I do agree about upset customers having teeth. That's exactly how a free market operates. If they're upset enough, they'll stop buying the product and look for alternatives. Except there aren't any suitable alternatives to EpiPen on the market, and it's a potentially life-saving product, so those teeth don't have anything to bite in this case. I'm sure many, many other companies would love to seize that opportunity. So what's stopping them from competing? Answer: unnecessarily complex government regulation.

Or, if that approach doesn't resonate with your worldview, then go out and put pressure on the government to regulate the prices of things like EpiPen.

Either way, the answer lies in the government, not the corporation. The company hasn't broken any laws. We can wish they'd lower prices, but we might as well wish for pink unicorns. The answer for your neighbor is the same - you can't expect him to be reasonable just because you gave him a stern word.

Fiduciary obligation is complicated and jacking up prices in the short term result in lower profit than keeping prices lower -- if this company wanted to keep the price of the product low, they could easily justify it by arguing that indiscriminately raising the price would invite government regulation and price control (or invite more competition), which would reduce profits in the long run.
Shareholders already know that companies don't have an obligation to maximize profits. Tim Cook among others has made this point forcefully fairly recently.

Shareholders make investment decisions based on their own opinions of which companies are most likely to generate the highest return over their preferred time span. That is not the same thing as believing in an obligation.
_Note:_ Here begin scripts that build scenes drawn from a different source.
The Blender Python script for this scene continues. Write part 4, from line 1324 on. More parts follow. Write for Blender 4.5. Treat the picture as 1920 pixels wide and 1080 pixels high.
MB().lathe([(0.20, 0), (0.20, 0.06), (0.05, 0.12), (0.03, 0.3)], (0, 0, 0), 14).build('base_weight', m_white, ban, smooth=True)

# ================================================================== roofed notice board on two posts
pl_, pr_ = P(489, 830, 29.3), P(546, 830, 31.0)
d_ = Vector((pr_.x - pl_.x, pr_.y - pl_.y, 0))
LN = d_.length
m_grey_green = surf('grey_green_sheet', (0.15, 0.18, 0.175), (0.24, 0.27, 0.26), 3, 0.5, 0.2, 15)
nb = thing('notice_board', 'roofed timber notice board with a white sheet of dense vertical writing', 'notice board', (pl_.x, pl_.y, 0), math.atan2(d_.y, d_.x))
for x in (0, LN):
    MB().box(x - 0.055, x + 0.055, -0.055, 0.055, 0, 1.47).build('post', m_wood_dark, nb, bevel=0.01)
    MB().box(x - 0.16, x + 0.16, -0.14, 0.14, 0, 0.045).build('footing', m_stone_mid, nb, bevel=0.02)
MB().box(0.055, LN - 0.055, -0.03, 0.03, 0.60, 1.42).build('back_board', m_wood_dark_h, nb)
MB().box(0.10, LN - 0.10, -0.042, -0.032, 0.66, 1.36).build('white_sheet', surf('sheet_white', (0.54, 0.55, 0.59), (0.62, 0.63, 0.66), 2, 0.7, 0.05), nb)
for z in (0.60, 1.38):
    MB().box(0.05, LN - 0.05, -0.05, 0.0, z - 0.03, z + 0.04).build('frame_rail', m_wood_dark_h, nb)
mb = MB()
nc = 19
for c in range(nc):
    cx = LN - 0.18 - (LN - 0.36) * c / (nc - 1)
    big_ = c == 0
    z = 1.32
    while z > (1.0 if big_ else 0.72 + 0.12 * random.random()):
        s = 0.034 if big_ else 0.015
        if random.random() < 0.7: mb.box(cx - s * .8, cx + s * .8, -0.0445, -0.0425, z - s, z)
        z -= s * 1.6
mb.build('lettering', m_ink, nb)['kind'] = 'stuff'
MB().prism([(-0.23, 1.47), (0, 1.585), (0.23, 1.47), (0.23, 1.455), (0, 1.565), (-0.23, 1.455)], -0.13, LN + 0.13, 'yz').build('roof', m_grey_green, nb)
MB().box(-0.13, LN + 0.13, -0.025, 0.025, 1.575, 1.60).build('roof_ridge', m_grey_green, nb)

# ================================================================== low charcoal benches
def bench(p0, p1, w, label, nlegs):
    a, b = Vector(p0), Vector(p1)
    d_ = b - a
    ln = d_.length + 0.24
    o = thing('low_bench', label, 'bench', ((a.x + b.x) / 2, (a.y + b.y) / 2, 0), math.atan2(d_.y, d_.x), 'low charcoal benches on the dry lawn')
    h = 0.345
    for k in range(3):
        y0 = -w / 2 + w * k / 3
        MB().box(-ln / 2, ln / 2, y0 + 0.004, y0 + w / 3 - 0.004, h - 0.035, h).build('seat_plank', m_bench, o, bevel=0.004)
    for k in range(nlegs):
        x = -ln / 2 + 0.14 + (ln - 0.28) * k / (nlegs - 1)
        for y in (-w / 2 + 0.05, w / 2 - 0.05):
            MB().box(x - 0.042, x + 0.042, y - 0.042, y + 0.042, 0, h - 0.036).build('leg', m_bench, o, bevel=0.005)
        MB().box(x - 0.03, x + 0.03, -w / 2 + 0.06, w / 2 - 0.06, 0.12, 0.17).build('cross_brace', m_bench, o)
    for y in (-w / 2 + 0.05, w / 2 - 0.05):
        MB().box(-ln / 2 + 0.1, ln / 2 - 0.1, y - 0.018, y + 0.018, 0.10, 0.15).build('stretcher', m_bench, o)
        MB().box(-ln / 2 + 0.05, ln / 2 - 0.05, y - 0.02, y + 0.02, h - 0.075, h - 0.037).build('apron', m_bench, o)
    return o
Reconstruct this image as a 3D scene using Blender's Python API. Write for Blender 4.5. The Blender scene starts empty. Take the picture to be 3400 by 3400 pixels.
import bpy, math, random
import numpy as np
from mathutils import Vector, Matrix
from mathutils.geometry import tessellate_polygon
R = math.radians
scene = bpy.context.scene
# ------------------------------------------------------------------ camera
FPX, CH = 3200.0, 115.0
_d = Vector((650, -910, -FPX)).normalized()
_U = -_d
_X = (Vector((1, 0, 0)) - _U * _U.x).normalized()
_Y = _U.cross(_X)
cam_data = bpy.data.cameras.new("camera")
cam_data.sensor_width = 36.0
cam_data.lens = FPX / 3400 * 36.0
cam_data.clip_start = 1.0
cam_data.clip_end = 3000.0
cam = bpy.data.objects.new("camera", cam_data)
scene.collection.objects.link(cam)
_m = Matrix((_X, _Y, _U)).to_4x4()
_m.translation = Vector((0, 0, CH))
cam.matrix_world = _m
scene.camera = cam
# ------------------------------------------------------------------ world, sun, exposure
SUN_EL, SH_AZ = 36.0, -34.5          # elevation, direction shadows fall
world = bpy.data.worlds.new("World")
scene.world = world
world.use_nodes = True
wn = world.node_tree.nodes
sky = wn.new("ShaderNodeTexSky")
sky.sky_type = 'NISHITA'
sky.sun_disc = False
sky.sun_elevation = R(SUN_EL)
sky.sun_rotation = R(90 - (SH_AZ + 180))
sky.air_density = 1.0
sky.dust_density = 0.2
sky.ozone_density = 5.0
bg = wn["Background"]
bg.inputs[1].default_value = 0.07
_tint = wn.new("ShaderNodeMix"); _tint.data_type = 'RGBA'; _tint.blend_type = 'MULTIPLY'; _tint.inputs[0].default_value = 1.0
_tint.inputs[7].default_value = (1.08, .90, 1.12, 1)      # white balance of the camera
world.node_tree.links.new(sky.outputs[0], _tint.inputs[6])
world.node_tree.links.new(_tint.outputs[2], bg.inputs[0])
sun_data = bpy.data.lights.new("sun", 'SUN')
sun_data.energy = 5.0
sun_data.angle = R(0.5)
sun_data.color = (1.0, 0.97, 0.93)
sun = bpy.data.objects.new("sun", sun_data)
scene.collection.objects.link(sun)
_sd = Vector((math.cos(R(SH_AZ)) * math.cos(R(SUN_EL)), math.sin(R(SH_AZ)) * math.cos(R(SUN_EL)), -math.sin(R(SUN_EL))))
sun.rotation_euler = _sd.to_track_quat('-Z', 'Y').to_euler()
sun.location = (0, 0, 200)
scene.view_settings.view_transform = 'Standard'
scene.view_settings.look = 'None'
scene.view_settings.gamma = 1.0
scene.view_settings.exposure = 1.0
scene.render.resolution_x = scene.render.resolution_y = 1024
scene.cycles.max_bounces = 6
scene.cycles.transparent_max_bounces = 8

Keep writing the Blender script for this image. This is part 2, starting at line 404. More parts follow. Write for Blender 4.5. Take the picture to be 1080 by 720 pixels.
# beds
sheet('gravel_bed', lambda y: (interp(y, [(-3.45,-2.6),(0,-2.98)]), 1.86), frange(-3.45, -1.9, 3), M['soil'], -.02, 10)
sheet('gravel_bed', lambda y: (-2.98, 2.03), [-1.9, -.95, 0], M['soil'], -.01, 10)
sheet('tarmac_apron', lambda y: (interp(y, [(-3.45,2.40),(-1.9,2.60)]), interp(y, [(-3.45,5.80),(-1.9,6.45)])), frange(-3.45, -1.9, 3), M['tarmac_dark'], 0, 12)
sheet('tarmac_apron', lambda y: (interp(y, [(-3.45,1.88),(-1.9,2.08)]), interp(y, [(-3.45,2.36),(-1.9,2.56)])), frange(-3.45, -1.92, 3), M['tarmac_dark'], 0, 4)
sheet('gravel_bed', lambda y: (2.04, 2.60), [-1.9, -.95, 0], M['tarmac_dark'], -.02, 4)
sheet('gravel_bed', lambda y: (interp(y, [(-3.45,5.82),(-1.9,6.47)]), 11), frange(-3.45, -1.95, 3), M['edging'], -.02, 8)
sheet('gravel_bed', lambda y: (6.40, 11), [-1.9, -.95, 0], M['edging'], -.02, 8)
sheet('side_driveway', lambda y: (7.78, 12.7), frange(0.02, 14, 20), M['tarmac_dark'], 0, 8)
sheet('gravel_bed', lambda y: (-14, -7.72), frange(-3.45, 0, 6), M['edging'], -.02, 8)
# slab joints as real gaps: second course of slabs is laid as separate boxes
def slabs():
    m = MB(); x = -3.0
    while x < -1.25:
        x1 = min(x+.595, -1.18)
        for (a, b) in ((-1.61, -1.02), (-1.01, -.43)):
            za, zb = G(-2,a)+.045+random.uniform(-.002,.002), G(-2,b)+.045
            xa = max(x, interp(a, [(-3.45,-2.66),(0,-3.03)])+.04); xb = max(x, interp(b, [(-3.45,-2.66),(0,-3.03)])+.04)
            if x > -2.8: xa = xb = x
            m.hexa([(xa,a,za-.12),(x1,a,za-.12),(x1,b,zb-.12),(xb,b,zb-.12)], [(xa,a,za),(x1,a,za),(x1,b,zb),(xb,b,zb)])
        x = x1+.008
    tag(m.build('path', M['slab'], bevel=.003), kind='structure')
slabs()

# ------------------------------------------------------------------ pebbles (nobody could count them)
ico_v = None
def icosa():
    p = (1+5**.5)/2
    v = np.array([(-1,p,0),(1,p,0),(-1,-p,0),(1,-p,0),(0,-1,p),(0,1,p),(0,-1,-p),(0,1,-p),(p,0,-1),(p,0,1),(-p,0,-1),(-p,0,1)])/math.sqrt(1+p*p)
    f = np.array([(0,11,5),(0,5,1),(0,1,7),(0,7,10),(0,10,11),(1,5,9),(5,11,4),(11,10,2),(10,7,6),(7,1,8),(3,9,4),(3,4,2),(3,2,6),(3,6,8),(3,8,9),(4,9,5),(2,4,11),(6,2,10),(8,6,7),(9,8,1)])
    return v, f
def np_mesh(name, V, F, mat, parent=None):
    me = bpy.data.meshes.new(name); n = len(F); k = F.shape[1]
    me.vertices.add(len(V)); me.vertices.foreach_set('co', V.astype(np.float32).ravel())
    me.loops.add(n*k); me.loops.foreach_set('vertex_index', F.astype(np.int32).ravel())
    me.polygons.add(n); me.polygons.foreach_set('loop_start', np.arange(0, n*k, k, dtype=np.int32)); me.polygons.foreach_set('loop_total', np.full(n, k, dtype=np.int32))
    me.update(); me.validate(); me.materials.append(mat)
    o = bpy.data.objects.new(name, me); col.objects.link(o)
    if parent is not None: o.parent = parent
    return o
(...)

Company misbehaves, government nationalizes them. It's a perfectly valid approach often used in the US, which places the blame on the company not the government as it should be.

Sure, we mostly stopped doing this for various stupid reasons, but legally it's sill an option.

When was this done, and how did it go?
It's surprisingly frequent, though generally short lived.

Legal and profitable mob run businesses are taken over vs shut down then resold once the books are clean. During World War II, Washington seized dozens of companies including railroads, coal mines and, briefly, the Montgomery Ward department store chain. http://www.nytimes.com/2008/10/13/business/worldbusiness/13i... Banks are probably the most common but it can also happen in bankruptcy.

Generally ownership is short lived though.

So, we have:

- Seizing companies literally run by criminal organizations.

- A single time during war when companies were nationalized, and which was then ruled "an unconstitutional abuse of presidential power".

- A bailout of the shareholders and creditors of failed companies.

The only relevant one seems to be the second, and the outcome in the courts doesn't sound promising.

You misread the WWII example which was considered completely ok. In different war: "In 1952, President Harry Truman seized 88 steel mills across the country, asserting that unyielding owners were determined to provoke an industry-wide strike that would cripple the Korean War effort. That forced nationalization did not last long, since the Supreme Court ruled 6-2 the action an unconstitutional abuse of presidential power." (You might want to read it vs skim.)

Also of note, their are thousands of examples in history, this is just referencing a few hundred to make a point.

PS: It's also worth noting that the mob example was taking control not just ownership. These companies where money laundering for example so they needed to remove people from the payroll who did not work there.

Consider myself properly chided. Still, I don't think the case was "considered completely ok". From what I can tell from newspapers of the time, the case was dismissed when the governmental occupation ended.
Companies have those obligations, and others too. We all have many obligations, including to our communities/society. If most businesses didn't meet those other obligations for the last several hundred years, there would be no community, no market, no technology, and nobody rich enough to buy epipens. You'll notice that most companies are responsible members of their communities to some extent, but there are a few leaches of course who live off everyone else's contributions.